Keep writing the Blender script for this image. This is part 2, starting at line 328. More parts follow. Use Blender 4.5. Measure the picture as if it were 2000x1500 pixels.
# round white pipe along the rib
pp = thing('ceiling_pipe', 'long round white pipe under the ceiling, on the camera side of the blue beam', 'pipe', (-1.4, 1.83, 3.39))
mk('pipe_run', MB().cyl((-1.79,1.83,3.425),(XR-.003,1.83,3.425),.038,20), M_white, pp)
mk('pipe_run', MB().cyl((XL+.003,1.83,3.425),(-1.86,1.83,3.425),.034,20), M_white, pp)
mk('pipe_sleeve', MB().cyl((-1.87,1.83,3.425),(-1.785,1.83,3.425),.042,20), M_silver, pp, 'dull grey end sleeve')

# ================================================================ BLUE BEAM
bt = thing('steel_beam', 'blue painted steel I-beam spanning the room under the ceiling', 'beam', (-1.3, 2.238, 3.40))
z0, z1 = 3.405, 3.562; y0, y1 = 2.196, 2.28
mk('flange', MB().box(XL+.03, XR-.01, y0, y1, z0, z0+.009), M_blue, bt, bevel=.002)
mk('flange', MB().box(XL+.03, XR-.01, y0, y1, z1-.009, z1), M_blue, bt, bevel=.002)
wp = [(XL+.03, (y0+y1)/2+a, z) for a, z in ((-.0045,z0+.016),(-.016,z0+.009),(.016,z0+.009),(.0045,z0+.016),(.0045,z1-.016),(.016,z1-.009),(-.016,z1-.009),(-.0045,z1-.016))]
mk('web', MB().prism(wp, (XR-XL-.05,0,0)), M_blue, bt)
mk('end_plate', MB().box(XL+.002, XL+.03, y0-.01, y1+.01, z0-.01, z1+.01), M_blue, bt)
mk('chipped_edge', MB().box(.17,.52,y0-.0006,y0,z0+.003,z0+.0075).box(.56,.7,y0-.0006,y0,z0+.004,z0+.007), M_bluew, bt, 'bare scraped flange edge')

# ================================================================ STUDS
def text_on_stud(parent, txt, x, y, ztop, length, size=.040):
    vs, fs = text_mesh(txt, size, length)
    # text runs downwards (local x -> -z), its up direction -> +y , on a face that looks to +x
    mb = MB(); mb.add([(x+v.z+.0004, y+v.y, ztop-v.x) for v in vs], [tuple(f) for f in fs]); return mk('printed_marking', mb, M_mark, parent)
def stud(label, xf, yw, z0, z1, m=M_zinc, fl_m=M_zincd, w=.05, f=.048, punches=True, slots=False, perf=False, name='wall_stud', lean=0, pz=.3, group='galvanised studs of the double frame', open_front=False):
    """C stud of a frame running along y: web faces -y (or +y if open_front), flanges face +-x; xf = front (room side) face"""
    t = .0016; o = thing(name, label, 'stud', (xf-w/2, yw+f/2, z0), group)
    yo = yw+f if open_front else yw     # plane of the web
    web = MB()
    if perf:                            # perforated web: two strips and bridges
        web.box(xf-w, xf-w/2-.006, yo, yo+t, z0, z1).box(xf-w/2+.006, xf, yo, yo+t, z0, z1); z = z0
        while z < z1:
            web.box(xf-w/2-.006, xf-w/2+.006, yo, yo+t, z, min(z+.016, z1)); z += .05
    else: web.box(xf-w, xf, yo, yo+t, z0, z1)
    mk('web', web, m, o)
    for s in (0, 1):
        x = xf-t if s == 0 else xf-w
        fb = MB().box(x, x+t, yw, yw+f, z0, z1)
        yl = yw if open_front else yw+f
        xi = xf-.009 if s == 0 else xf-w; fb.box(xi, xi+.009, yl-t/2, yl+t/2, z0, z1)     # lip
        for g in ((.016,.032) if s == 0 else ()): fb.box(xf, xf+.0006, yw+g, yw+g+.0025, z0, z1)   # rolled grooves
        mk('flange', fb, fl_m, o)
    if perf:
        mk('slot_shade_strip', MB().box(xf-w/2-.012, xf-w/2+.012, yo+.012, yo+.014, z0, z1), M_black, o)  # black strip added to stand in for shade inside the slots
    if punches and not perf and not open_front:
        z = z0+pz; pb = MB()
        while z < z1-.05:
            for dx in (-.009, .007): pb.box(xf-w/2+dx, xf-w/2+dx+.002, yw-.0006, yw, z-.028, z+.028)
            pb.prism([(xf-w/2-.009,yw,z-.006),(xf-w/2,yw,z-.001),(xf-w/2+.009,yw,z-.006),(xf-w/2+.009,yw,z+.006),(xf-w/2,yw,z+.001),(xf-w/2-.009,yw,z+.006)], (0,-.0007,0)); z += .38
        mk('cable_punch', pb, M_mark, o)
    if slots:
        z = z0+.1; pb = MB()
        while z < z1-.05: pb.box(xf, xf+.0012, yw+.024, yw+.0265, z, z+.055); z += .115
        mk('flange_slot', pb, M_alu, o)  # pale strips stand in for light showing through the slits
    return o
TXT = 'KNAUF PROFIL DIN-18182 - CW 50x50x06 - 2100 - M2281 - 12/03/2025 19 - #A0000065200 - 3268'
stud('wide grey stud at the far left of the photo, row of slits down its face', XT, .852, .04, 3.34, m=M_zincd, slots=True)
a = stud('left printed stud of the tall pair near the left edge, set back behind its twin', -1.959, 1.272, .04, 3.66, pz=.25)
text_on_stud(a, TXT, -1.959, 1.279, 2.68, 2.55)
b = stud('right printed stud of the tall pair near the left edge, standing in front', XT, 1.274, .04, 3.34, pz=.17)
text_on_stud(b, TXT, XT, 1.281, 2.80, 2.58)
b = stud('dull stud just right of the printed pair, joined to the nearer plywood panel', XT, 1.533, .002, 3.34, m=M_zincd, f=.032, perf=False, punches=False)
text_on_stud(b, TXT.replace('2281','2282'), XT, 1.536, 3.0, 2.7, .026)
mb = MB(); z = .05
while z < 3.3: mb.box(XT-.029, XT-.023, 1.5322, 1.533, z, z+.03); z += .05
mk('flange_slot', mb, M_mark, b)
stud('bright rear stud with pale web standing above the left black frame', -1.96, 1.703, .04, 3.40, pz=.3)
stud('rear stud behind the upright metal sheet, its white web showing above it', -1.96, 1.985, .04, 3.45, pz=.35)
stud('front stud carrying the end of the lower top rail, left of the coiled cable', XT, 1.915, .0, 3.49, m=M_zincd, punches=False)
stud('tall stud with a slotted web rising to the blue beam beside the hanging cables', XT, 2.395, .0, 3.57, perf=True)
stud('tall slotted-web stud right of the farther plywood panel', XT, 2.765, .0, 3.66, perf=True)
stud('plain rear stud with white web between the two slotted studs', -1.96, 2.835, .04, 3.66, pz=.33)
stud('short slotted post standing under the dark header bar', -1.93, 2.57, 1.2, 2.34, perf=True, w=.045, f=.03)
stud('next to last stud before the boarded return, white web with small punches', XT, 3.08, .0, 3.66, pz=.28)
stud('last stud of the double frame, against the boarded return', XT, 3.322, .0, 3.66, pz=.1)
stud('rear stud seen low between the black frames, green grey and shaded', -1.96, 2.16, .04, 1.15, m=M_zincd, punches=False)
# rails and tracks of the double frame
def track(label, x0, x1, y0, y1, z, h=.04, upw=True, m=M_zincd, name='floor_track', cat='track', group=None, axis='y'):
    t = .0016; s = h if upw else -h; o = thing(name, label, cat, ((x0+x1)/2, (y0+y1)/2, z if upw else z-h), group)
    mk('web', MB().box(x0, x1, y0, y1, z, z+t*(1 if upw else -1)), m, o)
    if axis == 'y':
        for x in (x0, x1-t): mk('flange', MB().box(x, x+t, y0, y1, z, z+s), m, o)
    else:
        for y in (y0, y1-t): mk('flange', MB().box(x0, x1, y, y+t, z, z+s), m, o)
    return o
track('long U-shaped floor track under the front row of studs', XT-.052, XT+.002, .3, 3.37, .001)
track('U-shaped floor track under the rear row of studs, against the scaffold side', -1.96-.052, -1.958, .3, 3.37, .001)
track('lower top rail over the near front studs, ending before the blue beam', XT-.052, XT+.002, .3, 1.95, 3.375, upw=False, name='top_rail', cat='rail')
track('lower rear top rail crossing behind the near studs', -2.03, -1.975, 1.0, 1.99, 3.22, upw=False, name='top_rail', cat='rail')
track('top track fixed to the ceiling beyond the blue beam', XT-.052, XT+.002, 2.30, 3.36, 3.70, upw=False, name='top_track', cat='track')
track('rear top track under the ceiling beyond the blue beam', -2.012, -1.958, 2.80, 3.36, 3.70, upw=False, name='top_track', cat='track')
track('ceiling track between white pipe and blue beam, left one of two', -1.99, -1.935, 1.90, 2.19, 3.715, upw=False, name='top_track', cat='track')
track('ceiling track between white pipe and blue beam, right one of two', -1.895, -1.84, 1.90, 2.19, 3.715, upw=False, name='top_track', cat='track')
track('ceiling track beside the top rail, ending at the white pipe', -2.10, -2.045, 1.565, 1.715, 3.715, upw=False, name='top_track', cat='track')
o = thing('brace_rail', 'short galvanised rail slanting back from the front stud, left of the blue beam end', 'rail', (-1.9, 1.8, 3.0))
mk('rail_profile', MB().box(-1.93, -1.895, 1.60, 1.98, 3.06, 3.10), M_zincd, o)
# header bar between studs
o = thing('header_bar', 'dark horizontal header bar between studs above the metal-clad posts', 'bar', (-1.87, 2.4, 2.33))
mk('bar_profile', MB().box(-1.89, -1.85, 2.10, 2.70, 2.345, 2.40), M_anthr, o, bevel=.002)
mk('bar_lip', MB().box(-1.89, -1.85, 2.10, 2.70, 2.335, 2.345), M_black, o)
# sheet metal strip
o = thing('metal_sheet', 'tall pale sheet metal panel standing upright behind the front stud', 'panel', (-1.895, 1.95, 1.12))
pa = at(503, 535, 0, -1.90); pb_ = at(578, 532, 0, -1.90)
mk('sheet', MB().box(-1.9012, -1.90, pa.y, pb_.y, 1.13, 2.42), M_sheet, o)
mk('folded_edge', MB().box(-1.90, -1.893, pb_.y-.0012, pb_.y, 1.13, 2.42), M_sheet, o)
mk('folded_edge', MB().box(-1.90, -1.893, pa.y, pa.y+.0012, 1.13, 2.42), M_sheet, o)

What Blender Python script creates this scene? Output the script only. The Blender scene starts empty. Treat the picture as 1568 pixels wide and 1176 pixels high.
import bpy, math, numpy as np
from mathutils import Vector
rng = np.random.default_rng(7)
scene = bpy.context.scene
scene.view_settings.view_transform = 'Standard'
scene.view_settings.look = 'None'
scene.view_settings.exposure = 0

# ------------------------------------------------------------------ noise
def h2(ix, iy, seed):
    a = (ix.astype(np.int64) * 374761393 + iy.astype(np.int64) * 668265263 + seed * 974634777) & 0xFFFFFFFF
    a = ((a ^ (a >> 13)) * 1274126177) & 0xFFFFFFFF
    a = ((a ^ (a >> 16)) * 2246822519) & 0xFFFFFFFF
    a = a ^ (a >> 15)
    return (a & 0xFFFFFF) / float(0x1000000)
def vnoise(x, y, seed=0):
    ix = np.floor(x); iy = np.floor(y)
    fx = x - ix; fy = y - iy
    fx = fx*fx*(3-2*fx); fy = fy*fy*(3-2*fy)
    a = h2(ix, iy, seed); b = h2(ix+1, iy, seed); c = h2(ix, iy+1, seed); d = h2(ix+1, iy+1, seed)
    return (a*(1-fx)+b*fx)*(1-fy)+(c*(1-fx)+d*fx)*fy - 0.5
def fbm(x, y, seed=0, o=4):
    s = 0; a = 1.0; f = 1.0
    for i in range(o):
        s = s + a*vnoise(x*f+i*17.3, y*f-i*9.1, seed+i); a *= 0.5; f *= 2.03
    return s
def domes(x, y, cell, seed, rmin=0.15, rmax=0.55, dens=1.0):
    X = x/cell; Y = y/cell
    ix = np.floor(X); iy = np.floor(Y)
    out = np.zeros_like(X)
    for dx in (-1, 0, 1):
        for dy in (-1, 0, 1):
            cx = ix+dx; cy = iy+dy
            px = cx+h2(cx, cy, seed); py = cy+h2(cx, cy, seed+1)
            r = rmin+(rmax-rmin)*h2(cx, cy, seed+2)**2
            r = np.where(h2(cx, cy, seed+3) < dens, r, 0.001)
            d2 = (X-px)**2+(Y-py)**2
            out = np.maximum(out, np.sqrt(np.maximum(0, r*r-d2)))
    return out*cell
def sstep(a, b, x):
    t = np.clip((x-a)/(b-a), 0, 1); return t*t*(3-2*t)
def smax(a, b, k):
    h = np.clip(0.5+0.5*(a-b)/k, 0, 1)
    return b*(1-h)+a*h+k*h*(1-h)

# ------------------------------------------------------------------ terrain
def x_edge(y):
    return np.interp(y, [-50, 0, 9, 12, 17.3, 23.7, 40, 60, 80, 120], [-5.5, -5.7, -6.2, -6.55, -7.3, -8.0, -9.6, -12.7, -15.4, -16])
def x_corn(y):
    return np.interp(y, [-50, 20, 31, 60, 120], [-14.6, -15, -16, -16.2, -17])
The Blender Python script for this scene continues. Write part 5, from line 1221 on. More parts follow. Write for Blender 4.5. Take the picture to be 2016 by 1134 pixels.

YOUR GOAL:
Your task is to repeat exactly the lines from the one that contains "What Blender Python" through the one that contains "return b*(1-h)+a*h+k*h*(1-h)", with both end lines included.

ANSWER IN FULL:
What Blender Python script creates this scene? Output the script only. The Blender scene starts empty. Treat the picture as 1568 pixels wide and 1176 pixels high.
import bpy, math, numpy as np
from mathutils import Vector
rng = np.random.default_rng(7)
scene = bpy.context.scene
scene.view_settings.view_transform = 'Standard'
scene.view_settings.look = 'None'
scene.view_settings.exposure = 0

# ------------------------------------------------------------------ noise
def h2(ix, iy, seed):
    a = (ix.astype(np.int64) * 374761393 + iy.astype(np.int64) * 668265263 + seed * 974634777) & 0xFFFFFFFF
    a = ((a ^ (a >> 13)) * 1274126177) & 0xFFFFFFFF
    a = ((a ^ (a >> 16)) * 2246822519) & 0xFFFFFFFF
    a = a ^ (a >> 15)
    return (a & 0xFFFFFF) / float(0x1000000)
def vnoise(x, y, seed=0):
    ix = np.floor(x); iy = np.floor(y)
    fx = x - ix; fy = y - iy
    fx = fx*fx*(3-2*fx); fy = fy*fy*(3-2*fy)
    a = h2(ix, iy, seed); b = h2(ix+1, iy, seed); c = h2(ix, iy+1, seed); d = h2(ix+1, iy+1, seed)
    return (a*(1-fx)+b*fx)*(1-fy)+(c*(1-fx)+d*fx)*fy - 0.5
def fbm(x, y, seed=0, o=4):
    s = 0; a = 1.0; f = 1.0
    for i in range(o):
        s = s + a*vnoise(x*f+i*17.3, y*f-i*9.1, seed+i); a *= 0.5; f *= 2.03
    return s
def domes(x, y, cell, seed, rmin=0.15, rmax=0.55, dens=1.0):
    X = x/cell; Y = y/cell
    ix = np.floor(X); iy = np.floor(Y)
    out = np.zeros_like(X)
    for dx in (-1, 0, 1):
        for dy in (-1, 0, 1):
            cx = ix+dx; cy = iy+dy
            px = cx+h2(cx, cy, seed); py = cy+h2(cx, cy, seed+1)
            r = rmin+(rmax-rmin)*h2(cx, cy, seed+2)**2
            r = np.where(h2(cx, cy, seed+3) < dens, r, 0.001)
            d2 = (X-px)**2+(Y-py)**2
            out = np.maximum(out, np.sqrt(np.maximum(0, r*r-d2)))
    return out*cell
def sstep(a, b, x):
    t = np.clip((x-a)/(b-a), 0, 1); return t*t*(3-2*t)
def smax(a, b, k):
    h = np.clip(0.5+0.5*(a-b)/k, 0, 1)
    return b*(1-h)+a*h+k*h*(1-h)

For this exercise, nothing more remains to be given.